Interplay of Aharonov-Bohm, chirality, and aspect ratio effects in the axial conductance of a nanotube

TL;DR

This paper investigates how magnetic flux influences the axial conductance of nanotubes, revealing effects of chirality and aspect ratio that could help determine nanotube properties.

Contribution

It demonstrates how magnetic flux can counteract chirality effects in nanotubes, affecting conductance patterns and enabling chirality determination.

Findings

Long tubes show sharp conductance peaks at flux quanta for armchair tubes.

Chiral tubes exhibit periodic pairs of conductance peaks related to chirality.
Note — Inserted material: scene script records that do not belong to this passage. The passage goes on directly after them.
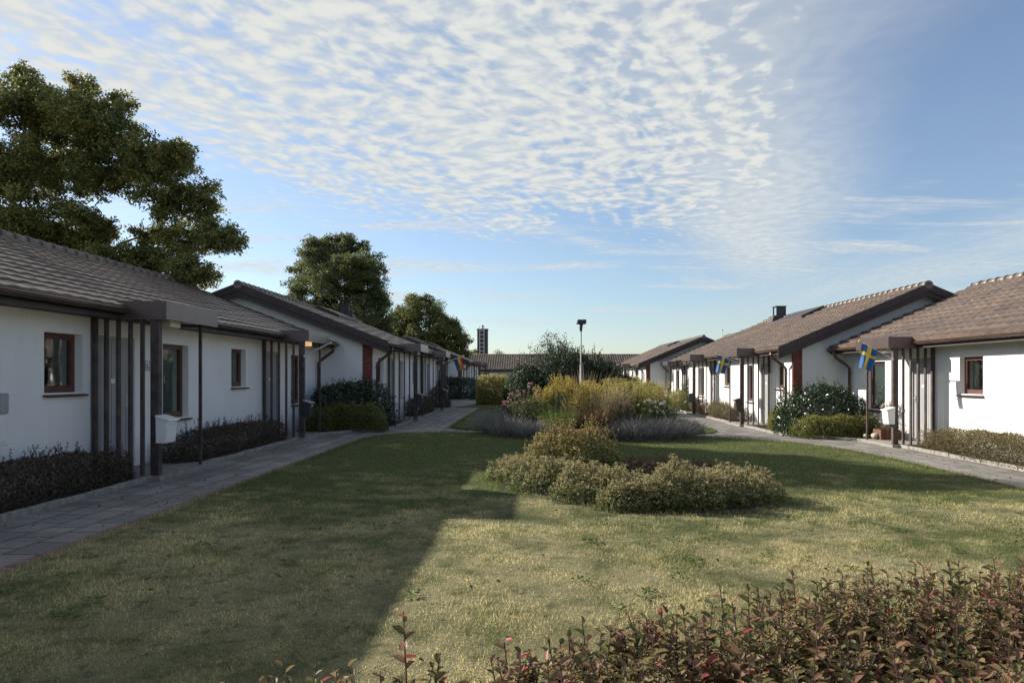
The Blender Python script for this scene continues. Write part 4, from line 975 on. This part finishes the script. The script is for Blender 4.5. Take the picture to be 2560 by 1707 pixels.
for (x, y, r, h), lb in zip(lavs, ll):
    root = shrub('lavender', lb, x, y, r*.92, r*.85, h*.78, M['lav'], .05, 2600, 'lavender', p=2.2, lump=.16, group='lavender clumps edging the flower bed', wide=.16, up=.7, deep=.7)
    n = 420; a = rng.uniform(0, 6.28, n); q = r*.8*np.sqrt(rng.uniform(size=n)); P = np.stack([np.cos(a)*q, np.sin(a)*q, h*.45*(1-(q/r)**2)], 1)
    D = unit(np.stack([np.cos(a)*q/r*1.1+rng.normal(0, .28, n), np.sin(a)*q/r*1.1+rng.normal(0, .28, n), np.ones(n)], 1))
    V, Fq, T = blades_geo(P, D, h*.62*rng.uniform(.4, 1.25, n), .009, np.clip(rng.normal(.3, .1, n), 0, 1), np.clip(rng.normal(.9, .15, n), 0, 1), .2)
    link_mesh('flower_spikes', np_mesh('flower_spikes', V, Fq, M['lav'], T), root)['kind'] = 'stuff'
def goldenrod(label, x, y, r, h, n, flm, gstem=True, tuft=.11, z=None):
    root = empty('goldenrod', (x, y, g(x)+.03)); tag(root, label, 'flower', 'goldenrod clumps in the flower bed')
    st = MB(); lv = []; fl = []
    for k in range(n):
        a = random.uniform(0, 6.28); q = r*math.sqrt(random.random()); b = Vector((math.cos(a)*q*.7, math.sin(a)*q*.7, 0)); H = h*random.uniform(.78, 1.06)
        e = Vector((math.cos(a)*q*1.1, math.sin(a)*q*1.1, H)); st.tube([b, b.lerp(e, .6)+Vector((0, 0, .03)), e], [.005, .004, .003], 3, cap=False)
        m = 34; t = rng.uniform(.12, .88, m); P = np.array(b)+(np.array(e)-np.array(b))*t[:, None]
        Dd = unit(rand_dirs(m)*np.array([1, 1, .3])+np.array([0, 0, .25])); lv.append(leaf_geo(P, Dd, unit(rng.normal(0, .5, (m, 3))+np.array([0, 0, 1.])), .10*(1.15-.5*t), .018, rng.uniform(0, 1, m)))
        m = 75; u_ = rng.uniform(0, 1, m); dd = rand_dirs(m); P = np.array(e)+np.stack([dd[:, 0]*tuft*(1-u_*.7), dd[:, 1]*tuft*(1-u_*.7), (u_-.55)*tuft*2.1-np.hypot(dd[:, 0], dd[:, 1])*.02], 1)
        fl.append(leaf_geo(P, dd+np.array([0, 0, .5]), rand_dirs(m), .026, .018, np.clip(rng.normal(.5, .25, m)+random.uniform(-.2, .2), 0, 1)))
    st.build('stems', M['twig'], root)['kind'] = 'stuff'; V, Fq, T = merge(lv); link_mesh('leaves', np_mesh('leaves', V, Fq, M['gold_stem'], T), root)
    V, Fq, T = merge(fl); link_mesh('flowers', np_mesh('flowers', V, Fq, flm, T), root)
def bx(px, d): return (px-VX)*d/F
goldenrod('goldenrod with flat yellow heads at the left of the flower bed', bx(1372, 18.4), 18.4, .33, 1.15, 26, M['gold_fl'])
goldenrod('tallest goldenrod, leafy green stems left of the lamp post', bx(1408, 18.0), 18.0, .26, 1.42, 26, M['gold_fl'])
goldenrod('broad goldenrod with deep yellow heads straight below the lamp post', bx(1462, 18.1), 18.1, .42, 1.27, 44, M['gold_fl'])
goldenrod('low goldenrod heads in front, between the two tall ones', bx(1442, 17.7), 17.7, .22, .95, 14, M['gold_fl'])
goldenrod('fading yellow-green plume clump right of the straw grass', bx(1568, 18.9), 18.9, .52, 1.27, 64, M['ygreen_fl'], tuft=.2)
goldenrod('fading yellow-green plume clump farther right, next to the glossy bush', bx(1634, 19.6), 19.6, .46, 1.2, 50, M['ygreen_fl'], tuft=.2)
goldenrod('small fading plume clump at the right edge of the flower bed', bx(1672, 20.0), 20.0, .26, .98, 16, M['ygreen_fl'], tuft=.14)
blade_clump('ornamental_grass', 'straw coloured feather grass standing in the bed right of the goldenrod', bx(1512, 18.2), 18.2, .42, 1.28, 520, M['straw'], 'grass clump', spread=.28, w=.013, bend=.10, t0=.3, t1=.95)
blade_clump('ornamental_grass', 'straw coloured feather grass behind the goldenrod, by the lamp post', bx(1462, 19.3), 19.3, .5, 1.50, 520, M['straw'], 'grass clump', spread=.22, w=.012, bend=.10, t0=.2, t1=.95)
blade_clump('ornamental_grass', 'low red-brown grass in the middle front of the bed', bx(1476, 17.2), 17.2, .48, .72, 2600, M['brgrass'], 'grass clump', spread=.35, w=.008, bend=.1, t0=.1, t1=.7)
blade_clump('ornamental_grass', 'dark green iris leaves at the foot of the goldenrod', bx(1415, 17.45), 17.45, .55, .72, 1600, M['gold_stem'], 'grass clump', spread=.4, w=.012, bend=.15, t0=.0, t1=.5)
def roses(label, x, y, sx, sy, h, pm, nf, n=6500, nm='rose_bush', leaf=.045):
    r = shrub(nm, label, x, y, sx, sy, h, M['rose'], leaf, n, 'bush', p=2.2, lump=.18, shoots=26, shoot_h=.25, heads=nf, headmat=pm, headsize=.024, group='rose bushes', deep=.6, pm_single=True)
roses('rose bush with pink blooms at the left of the flower bed', bx(1318, 18.5), 18.5, .55, .5, .95, M['pink'], 9)
roses('dark rose bush at the left behind the large lavender', bx(1262, 18.9)+.15, 18.9, .40, .5, .62, M['pink'], 4)
roses('rose bush with pink blooms right of the straw grass', bx(1555, 17.9), 17.9, .55, .5, .72, M['pink'], 6)
roses('rose bush with small white blooms right of the pink one', bx(1650, 18.3), 18.3, .62, .5, .78, M['whitefl'], 26)
shrub('shrub', 'olive shrub filling the bed between the two right plume clumps', bx(1608, 18.8), 18.8, .5, .5, .85, M['green'], .04, 5000, p=2.2, lump=.15, shoots=20)
shrub('shrub', 'dark olive shrub behind the left roses', bx(1345, 19.4), 19.4, .7, .6, .85, M['rose'], .045, 6000, p=2.2, lump=.15, shoots=20)
shrub('shrub', 'brown leaved shrub low behind the middle grasses', bx(1440, 19.0), 19.0, 1.0, .6, .75, M['rose'], .045, 7000, p=2.2, lump=.15, shoots=20)
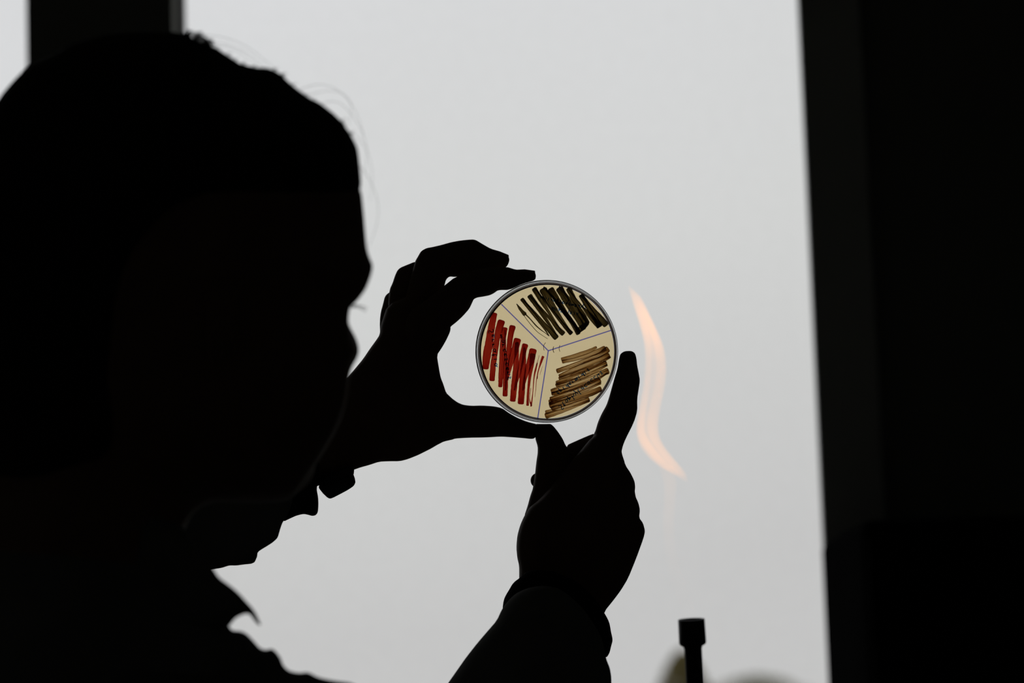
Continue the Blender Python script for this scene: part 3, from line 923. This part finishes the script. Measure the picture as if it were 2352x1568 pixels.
def ribbon(pts, widths, h, th, sid, jitter=0.0, cap=True, steps=None):
    """a flat stroke with rounded ends and a real film thickness"""
    P = np.array(pts, float); w = np.array(widths, float)
    if len(w) != len(P): w = np.interp(np.linspace(0, 1, len(P)), np.linspace(0, 1, len(w)), w)
    seg = np.r_[0, np.cumsum(np.hypot(*np.diff(P, axis=0).T))]
    n = steps or max(6, int(seg[-1] / 16))
    t = np.linspace(0, seg[-1], n)
    x = np.interp(t, seg, P[:, 0]); y = np.interp(t, seg, P[:, 1]); ww = np.interp(t, seg, w) / 2
    if n > 8:
        for _ in range(2):
            x[1:-1] = (x[:-2] + 2 * x[1:-1] + x[2:]) / 4; y[1:-1] = (y[:-2] + 2 * y[1:-1] + y[2:]) / 4
    tx, ty = np.gradient(x), np.gradient(y)
    l = np.hypot(tx, ty) + 1e-9; tx /= l; ty /= l
    if cap:                                        # superelliptic ends
        ex = []
        for sgn, i in ((-1, 0), (1, -1)):
            c = [(x[i] + sgn * tx[i] * ww[i] * 0.55 * math.sin(a), y[i] + sgn * ty[i] * ww[i] * 0.55 * math.sin(a), ww[i] * math.cos(a) ** 0.45) for a in (0.5, 1.0, 1.35, 1.52)]
            ex.append(c)
        pre, post = ex[0][::-1], ex[1]
        x = np.r_[[c[0] for c in pre], x, [c[0] for c in post]]
        y = np.r_[[c[1] for c in pre], y, [c[1] for c in post]]
        ww = np.r_[[c[2] for c in pre], ww, [c[2] for c in post]]
        tx = np.r_[[tx[0]] * 4, tx, [tx[-1]] * 4]; ty = np.r_[[ty[0]] * 4, ty, [ty[-1]] * 4]
    n = len(x)
    jl = 1 + jitter * (rng.random(n) - 0.5); jr = 1 + jitter * (rng.random(n) - 0.5)
    rows, uv = [], []
    vs_ = np.linspace(-1, 1, 7)
    for lay, hh in enumerate((h, h + th)):
        for i in range(n):
            for v in vs_:
                k = v * ww[i] * (jl[i] if v < 0 else jr[i])
                rows.append((x[i] - ty[i] * k, y[i] + tx[i] * k, hh)); uv.append((sid + 0.001 + 0.998 * i / (n - 1), v))
    R = np.array(rows)
    V = np.concatenate([dl(R[:n * 7, 0], R[:n * 7, 1], h), dl(R[n * 7:, 0], R[n * 7:, 1], h + th)])
    Fq = []
    o1 = n * 7
    for i in range(n - 1):
        for k in range(6):
            a = i * 7 + k
            Fq.append((a, a + 1, a + 8, a + 7)); Fq.append((o1 + a, o1 + a + 7, o1 + a + 8, o1 + a + 1))
        a = i * 7
        Fq.append((a, a + 7, o1 + a + 7, o1 + a)); a += 6
        Fq.append((a, o1 + a, o1 + a + 7, a + 7))
    a = 0
    for k in range(6):
        Fq.append((k, o1 + k, o1 + k + 1, k + 1)); b_ = (n - 1) * 7 + k
        Fq.append((b_, b_ + 1, o1 + b_ + 1, o1 + b_))
    return V, np.array(Fq), uv


def streaks(name, label, strokes, m, h0):
    Vs, Fs, UV, k = [], [], [], 0
    for i, (pts, w) in enumerate(strokes):
        V, Fq, uv = ribbon(pts, w, h0 + i * 0.00003, 0.00002, i, jitter=0.10)
        Vs.append(V); Fs.append(Fq + k); UV += uv; k += len(V)
    o = mesh_obj(name, np.concatenate(Vs), np.concatenate(Fs), m, agar, smooth=False, uvs=UV)
    o['label'] = label
    return o


black = [
    ([(462, 338), (490, 380), (515, 410), (542, 440)], [8, 26, 30, 40]),
    ([(545, 436), (600, 490), (650, 550), (700, 595), (745, 625), (786, 658)], [14, 10, 12, 10, 6, 8]),
    ([(532, 448), (560, 490), (620, 565), (670, 620), (730, 660), (772, 686)], [5, 5, 6, 5, 4, 4]),
    ([(516, 292), (590, 385), (660, 475), (720, 555), (760, 615), (785, 655)], [38, 34, 30, 22, 14, 8]),
    ([(530, 300), (640, 420), (740, 540), (800, 610), (855, 672)], [14, 20, 34, 48, 56]),
    ([(594, 260), (680, 380), (760, 500), (830, 600), (868, 655)], [50, 44, 34, 20, 10]),
    ([(600, 262), (720, 400), (810, 500), (880, 590), (925, 632)], [14, 24, 30, 46, 50]),
    ([(640, 190), (700, 290), (770, 400), (850, 520), (905, 600)], [50, 46, 32, 18, 10]),
    ([(640, 175), (760, 330), (860, 460), (950, 570), (1005, 630)], [16, 18, 26, 36, 44]),
    ([(730, 200), (790, 310), (860, 420), (940, 530), (1010, 620)], [76, 66, 46, 24, 10]),
    ([(735, 170), (850, 300), (940, 420), (1030, 540), (1078, 632)], [14, 26, 36, 46, 44]),
    ([(805, 195), (880, 320), (950, 430), (1030, 530), (1085, 610)], [62, 60, 46, 34, 30]),
    ([(895, 190), (950, 290), (1020, 410), (1090, 510), (1130, 585)], [72, 66, 50, 56, 50]),
    ([(890, 165), (1000, 300), (1070, 400), (1130, 490), (1155, 555)], [18, 28, 40, 58, 40]),
    ([(985, 190), (1030, 280), (1080, 370), (1130, 450), (1175, 525)], [52, 48, 36, 46, 34]),
    ([(990, 200), (1060, 290), (1130, 380), (1200, 460), (1285, 555)], [12, 12, 22, 52, 60]),
    ([(1108, 256), (1160, 345), (1215, 430), (1260, 500), (1290, 555)], [46, 46, 42, 48, 56]),
    ([(1112, 250), (1180, 330), (1250, 420), (1310, 490), (1352, 545)], [34, 26, 40, 56, 58]),
    ([(1075, 610), (1120, 575), (1170, 530)], [50, 56, 40]),
]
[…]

Short tubes reach universal graphene conductivity with flux-dependent modulation.

Abstract

A magnetic flux applied along the axis of a nanotube can counteract the effect of the tube chirality and dramatically affect its conductance, leading to a way to determine the chirality of a nanotube. The effect of the applied flux is strongest in the long tube limit where the conductance is (i) either a sequence of sharp $4e^{2}/h$ height peaks located at integer (in units of the flux quantum) values of the flux (for an armchair tube) or (ii) a periodic sequence of pairs of $2e^{2}/h$ height peaks for a chiral tube, with the spacing determined by the chirality. In the short tube limit the conductance takes on the value that gives the universal conductivity of an undoped graphene sheet, with a small amplitude modulation periodic in the flux.